Das Bavona Tal ist ein sehr ursprüngliches Tal, das mit seiner rauen Schönheit fasziniert. Es ist eingeengt von steilen Felswänden, die im Laufe von Jahrtausenden durch die Erosion eines Gletschers geformt wurden. Riesige Felsblöcke, die der Gletscher mit sich führte, bedecken seither das Tal. Fruchtbarer Boden war rar und jeder Flecken Erde war lebenswichtig. Ziergärten gab es nicht, denn Blumen zu pflanzen war etwas für reiche Leute. Über die letzten Jahrhunderte kam es auch immer wieder gewaltigen Bergstürzen, die fruchtbare Flächen mit Steinen und Geröll unter sich begruben. Der ohnehin knappe Boden wurde somit zu einer noch wertvolleren Ressource. Dies forderte von den Terrieri Einfallsreichtum. So legten sie auf grossen Felsblöcken Gemüsegärten und Wiesen an, im Tessiner Dialekt Giarditt (Garten) oder Prato Pensile (hängende Wiese) genannt. Aus scheinbar unwirtlichen Steinen wurden Gärten.
Über die Nutzung der Giarditt gibt es heute nur wenige Überlieferungen. Historische Quellen berichten, dass diese ungewöhnlichen Gärten ab dem 16. Jahrhundert entstanden, als Felsen nach Naturkatastrophen mit Nutzungsrechten vergeben wurden. Die Felsblöcke wurden von den damaligen Terrieri mit Trockenmauern eingefasst und mit Erde aufgefüllt, wodurch ebene Flächen für den Anbau entstanden.
Die Gärten wurden über Generationen hinweg gepflegt und weitergegeben und sie trugen Namen wie "Balóm di Franc" oder "Balóm dla Predascia". Sie waren ein wichtiger Teil des Lebens im Tal. Das Bavona Tal ist der einzige Ort in der Schweiz, an dem diese einzigartige Form der Landwirtschaft praktiziert wurde.
Nach dem Zweiten Weltkrieg verliessen viele Menschen das Tal, und nur wenige Terrieri hielten die Tradition bis in die 1970er Jahre aufrecht. Heute sind viele dieser Hängewiesen verlassen und vom Verfall gezeichnet. Die einst fruchtbaren Flächen sind nun vielerorts vom Wald überwuchert.
Im Jahr 2011 führte die Bavona Stiftung eine Bestandsaufnahme der hängenden Wiesen durch und erfasste 150 dieser bemerkenswerten Objekte. Die gesamte Anbaufläche der inventarisierten Hängewiesen beträgt etwa 6500m2, mit Flächen, die von 2-3m2 bis hin zu beeindruckenden 500m2 reichen.
Was bei mir als Neugier begann, entwickelte sich zu einer Reise – einer Erkundung dieser Steine und der verborgenen Geschichten, die sie bewahren. Es wurde zu einer Mischung aus Forschung, dem Zusammenfügen von Fragmenten der Vergangenheit und dem Versuch, die Bilder zu schaffen, die sich bei mir im Kopf bildeten.

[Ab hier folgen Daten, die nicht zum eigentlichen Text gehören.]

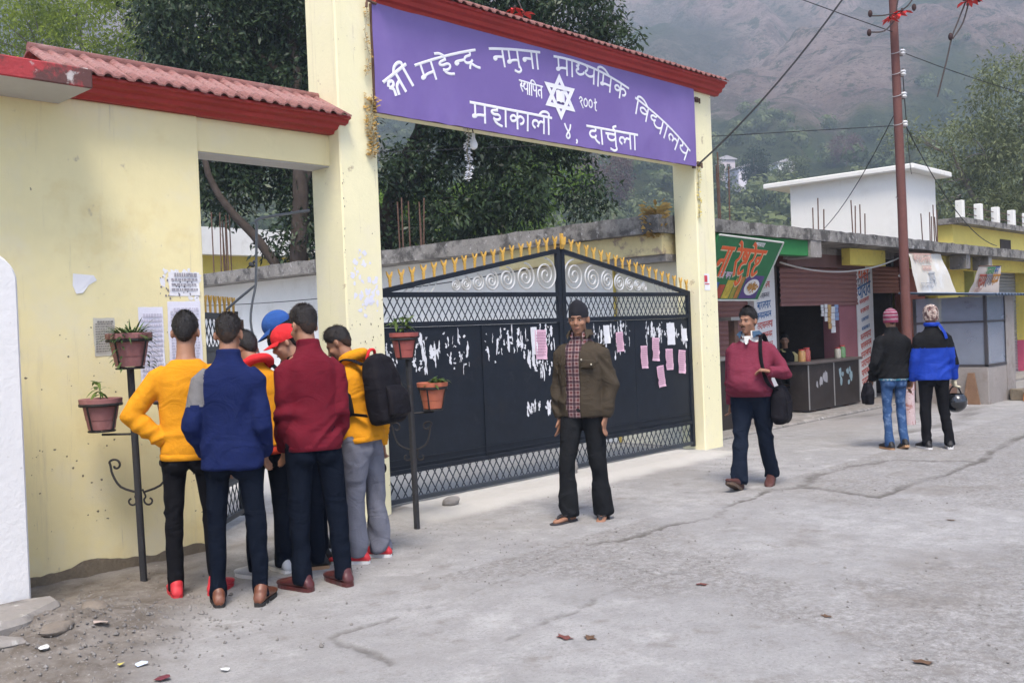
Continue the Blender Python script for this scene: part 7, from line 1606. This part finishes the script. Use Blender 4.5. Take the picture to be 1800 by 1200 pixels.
def holder(t, cx, cy, z0, r, h, arm):
    """hanging cage of flat iron round one pot, with its scroll bracket back to the post"""
    b = MB()
    b.tube([(cx+r*1.12*math.cos(a), cy+r*1.12*math.sin(a), z0+h*.80) for a in np.linspace(0, 2*math.pi, 25)], [(.010, .004)]*25, 6, cap=False, up=(0, 0, 1))
    b.tube([(cx+r*.70*math.cos(a), cy+r*.70*math.sin(a), z0-.012) for a in np.linspace(0, 2*math.pi, 21)], [(.006, .004)]*21, 6, cap=False, up=(0, 0, 1))
    for a in (.4, 2.0, 3.6, 5.1): b.tube([(cx+r*1.12*math.cos(a), cy+r*1.12*math.sin(a), z0+h*.82), (cx+r*.78*math.cos(a), cy+r*.78*math.sin(a), z0), (cx+r*.1*math.cos(a), cy+r*.1*math.sin(a), z0-.014)], .0065, 6)
    b.build('pot_holder', m_iron2, t)
def pot_stand(label, base, zt, arms, scroll_z, lean=0):
    t = thing('pot_stand', label, 'plant stand', base); x, y = base[:2]
    MB().tube([(x, y, -.05), (x+lean*.5, y, zt*.5), (x+lean, y, zt)], .024, 8).build('post', m_postg, t, smooth=True)
    for (dx, dy, z) in arms:
        d = Vector((dx, dy, 0)); L_ = d.length; u = d/L_
        if L_ < .02: continue
        P = lambda s_, z_: (x+u.x*s_, y+u.y*s_, z_)
        MB().tube([P(.0, z-.02), P(L_*.5, z-.018), P(L_, z-.016)], .008, 6).build('arm', m_iron2, t)
        pts = [P(.02, scroll_z)]; n = 20
        sc_ = [P(.07+.03*math.cos(a)*(1-i/9*.5)-.05, scroll_z+.03*math.sin(a)*(1-i/9*.5)-.04) for i, a in enumerate(np.linspace(0, -5.2, 10))]
        MB().tube(smooth_path([P(.02, scroll_z+.02)]+[P(.02+L_*.45, scroll_z+.06), P(L_*.75, scroll_z+.14), P(L_*.80, scroll_z+.20)]+[P(L_*.66+.045*math.cos(a)*(1-i/10), scroll_z+.20+.045*math.sin(a)*(1-i/10)) for i, a in enumerate(np.linspace(.6, 6.0, 9))], 3), .0075, 6).build('scroll', m_iron2, t, smooth=True)
        MB().tube(smooth_path([P(.015, scroll_z+.04)]+[P(.055+.035*math.cos(a)*(1-i/9*.6), scroll_z-.035+.035*math.sin(a)*(1-i/9*.6)) for i, a in enumerate(np.linspace(2.2, 7.5, 9))], 3), .0065, 6).build('scroll', m_iron2, t, smooth=True)
    return t
# left stand (three pots) ; image-left is about (-.69, .73)
S1 = (-2.39, -.36, 0); e = Vector((.69, -.73, 0))
t = pot_stand('wrought iron pot stand with three pots in front of yellow wall', S1, 1.39, [(-.23*e.x, -.23*e.y, .98), (.25*e.x, .25*e.y, .98)], .56, lean=-.03)
c = (S1[0]-.01*e.x-.02, S1[1]-.01*e.y, 1.40); holder(t, c[0], c[1], 1.40, .125, .21, 0); pot('mauve pot with bushy fern on top of the left stand', c, .135, .215, m_terra, 'pots on the stands', 'fern', 'bushy green fern spilling from the top left pot', 2)
c = (S1[0]-.23*e.x, S1[1]-.23*e.y, 1.0); holder(t, *c, .118, .20, 0); pot('mauve pot with tiny sprig on the left arm of stand', c, .125, .20, m_terra, 'pots on the stands', 'sprig', 'thin green sprig in the lower left pot', 3)
c = (S1[0]+.25*e.x, S1[1]+.25*e.y, 1.0); holder(t, *c, .118, .20, 0); pot('mauve pot on the stand arm behind the yellow sweater', c, .125, .20, m_terra, 'pots on the stands', 'low', 'low green plant behind the yellow sweater', 4)
S2 = (-.24, -.59, 0)
t = pot_stand('dark pot stand with three pots in front of the iron gate', S2, 1.345, [(-.20*e.x, -.20*e.y, .93), (.17*e.x, .17*e.y, .93)], .60, lean=-.02)
c = (S2[0]-.035*e.x-.01, S2[1]-.035*e.y, 1.355); holder(t, *c, .095, .18, 0); pot('red pot with spiky leafy plant on top of the gate stand', c, .108, .195, M('dull_red_pot', (.36, .095, .080), .65, .1, 8, .05, 50), 'pots on the stands', 'leafy', 'yellow green leafy plant in the red top pot', 5)
c = (S2[0]+.165*e.x, S2[1]+.165*e.y, .945); holder(t, *c, .105, .20, 0); pot('orange plastic pot on the right arm of gate stand', c, .115, .205, m_terro, 'pots on the stands', 'low', 'low green seedlings in the orange pot', 6)
c = (S2[0]-.20*e.x, S2[1]-.20*e.y, .945); holder(t, *c, .105, .20, 0); pot('dark mauve pot half hidden by the black backpack', c, .115, .205, m_terra, 'pots on the stands', 'low', 'low green plant beside the black backpack', 7)
# ---- utility pole and wires
up_ = thing('utility_pole', 'rusty brown steel utility pole with white insulators', 'pole', (8.54, -1.04, 0))
m_pole = M('rust_brown_pole', (.145, .060, .050), .7, .2, 3, .15, 30, stain=[(4, .58, .72, (.10, .045, .04))]); m_por = M('white_porcelain', (.66, .66, .66), .25, .05, 9, 0, spec=.6)
MB().tube([(8.54, -1.04, -.1), (8.55, -1.03, 3), (8.58, -.99, 6.0)], [.070, .064, .054], 14).build('shaft', m_pole, up_, smooth=True)
b = MB(); b.tube([(8.54, -1.04, -.02), (8.541, -1.04, .62)], [.0735, .073], 14); b.build('painted_foot', M('chipped_white_pink_paint', (.52, .40, .40), .85, .15, 9, .2, 40, stain=[(8, .52, .6, (.30, .12, .10)), (15, .6, .66, (.65, .62, .6))]), up_, smooth=True)
for i, z in enumerate((5.22, 4.93, 4.62, 4.22)):
    x, y = 8.575+(.10*.69), -1.0-(.10*.73)
    o = MB().lathe([(.001, -.045), (.028, -.04), (.045, -.02), (.03, 0), (.045, .02), (.028, .04), (.001, .045)], 14, (x, y, z)).build('insulator', m_por, up_, smooth=True)
    MB().tube([(8.57, -1.0, z-.05), (x, y, z-.05), (x, y, z+.06)], .008, 6).build('bracket', m_rust, up_)
for z in (5.22, 4.93, 4.62, 4.22, 3.2, 2.1): MB().tube([(8.562+.064*math.cos(a), -1.012+.064*math.sin(a), z+.03*math.cos(a)) for a in np.linspace(0, 6.28, 17)], .006, 5).build('wire_tie', M('pale_wire', (.36, .34, .33), .6, .1, 9, 0), up_)
m_wire = M('black_wire', (.02, .02, .022), .6, .1, 9, 0)
def wire(label, a, b_, sag, r=.008, mat=None, n=18):
    a, b_ = Vector(a), Vector(b_); pts = [a.lerp(b_, i/n)-Vector((0, 0, 4*sag*(i/n)*(1-i/n))) for i in range(n+1)]
    return tag(MB().tube(pts, r, 6).build('wire', mat or m_wire, smooth=True), label, 'wire')
wire('black wire sweeping down across mountain to the right gate pillar', (7.6, -2.6, 8.2), (4.87, -.06, 3.43), .42, .011)
wire('thin wire running left from the utility pole', (8.6, -1.0, 4.2), (-3, 40, 9), .5, .006)
wire('thin overhead wire going right from pole top', (8.64, -1.07, 5.22), (26, -3, 6.4), .5, .006)
wire('thin overhead wire from pole insulator to white room', (8.64, -1.07, 4.93), (18.6, 2.7, 4.9), .3, .007)
wire('drooping wire from pole towards white room left end', (8.64, -1.07, 4.62), (18.5, 5.8, 3.4), .5, .007)
wire('slack cable from pole down to the far slab', (8.64, -1.07, 4.22), (17.5, .5, 2.95), .35, .008)
wire('pale slack cable looping under the shop slab', (8.6, .9, 2.42), (12.6, .55, 2.62), .22, .014, M('pale_cable', (.55, .52, .48), .6, .1, 9, 0))
wire('thin overhead wire crossing from the left to pole top', (-6, 4.5, 9.5), (8.55, -1.0, 5.5), .4, .006)
wire('grey cable along the white building wall under its slab', (4.92, 1.0, 2.5), (4.97, 15, 2.45), .25, .008)
# ---- bird on the school slab, stones, leaves, litter
bd = thing('bird', 'small dark bird perched on the mossy slab behind side gate', 'bird', (4.75, 9.6, 2.875)); b = MB()
b.ell((0, 0, .075), (.045, .085, .045), 14, 10, Matrix.Rotation(R(25), 3, 'X')); b.ell((0, -.085, .125), (.03, .034, .03), 12, 8); b.tube([(0, .06, .06), (0, .16, .02)], [(.022, .010), (.018, .004)], 8); b.tube([(0, -.11, .125), (0, -.14, .12)], [.009, .002], 6); me = remesh(b, .006, 2); put(me, 'body', M('dark_plumage', (.03, .03, .032), .7, .2, 20, .1, 60), bd)
MB().tube([(.012, 0, .04), (.012, 0, 0)], .004, 5).build('leg', m_rust, bd, local=True); MB().tube([(-.012, 0, .04), (-.012, 0, 0)], .004, 5).build('leg', m_rust, bd, local=True)
def lump(name, label, cat, c, r, mat, seed, group=None):
    b = MB(); rg = random.Random(seed); b.ell((0, 0, 0), r, 12, 8); b.v = [tuple(Vector(v)*(1+.28*noise.noise(Vector(v)*18+Vector((seed, 0, 0))))) for v in b.v]
    o = b.build(name, mat, smooth=True, fix=True); o.location = (c[0], c[1], ground_z(c[0], c[1])+r[2]*.55); o.rotation_euler = (0, 0, seed); return tag(o, label, cat, group)
lump('stone', 'grey rounded stone on the apron in front of the gate', 'stone', (.47, -.23), (.09, .06, .05), m_conc, 3)
lump('stone', 'upright grey stone under the gate meeting post', 'stone', (2.42, .02), (.05, .05, .10), m_conc, 5)
lump('stone', 'flat broken stone in front of the concrete block', 'stone', (-3.33, -1.33), (.10, .07, .035), M('brown_stone', (.20, .17, .14), .9, .2, 9, .4, 30), 7)
lump('stone', 'flat stone at the lower left corner of the dirt', 'stone', (-3.62, -1.32), (.14, .07, .035), m_conc, 9)
lump('stone', 'small mound stone right of the concrete block', 'stone', (-2.98, -.98), (.09, .07, .03), M('brown_stone', (.20, .17, .14)), 11)
rg = random.Random(5); b = MB()
for k_ in range(900):
    x, y = rg.gauss(-3.15, .45), rg.gauss(-1.25, .5)
    if not (-4 < x < -1.9 and -2.6 < y < -.1): continue
    s_ = rg.uniform(.003, .012)*(1.8 if rg.random() < .06 else 1); z = ground_z(x, y)+s_*.3; q = [Vector((rg.uniform(-1, 1), rg.uniform(-1, 1), rg.uniform(-.6, .8)))*s_ for _ in range(6)]
    P = [(x+s_, y, z), (x, y+s_*rg.uniform(.6, 1.2), z), (x-s_*rg.uniform(.6, 1.2), y, z), (x, y-s_, z), (x+q[0].x*.4, y+q[0].y*.4, z+s_*.9), (x, y, z-s_)]
    b.add(P, [(0, 1, 4), (1, 2, 4), (2, 3, 4), (3, 0, 4), (1, 0, 5), (2, 1, 5), (3, 2, 5), (0, 3, 5)])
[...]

Es ist eine Geschichte, die mich zutiefst berührt. Die Terrieri schufen eine Heimat in einer steinigen Welt, durch Mut, Einfallsreichtum und die Fähigkeit, sich den rauen Bedingungen anzupassen. Sie hinterlassen ein lehrreiches Vermächtnis und mahnen uns, sorgsam mit Ressourcen umzugehen und uns mit Resilienz und Demut den heutigen Herausforderungen zu stellen.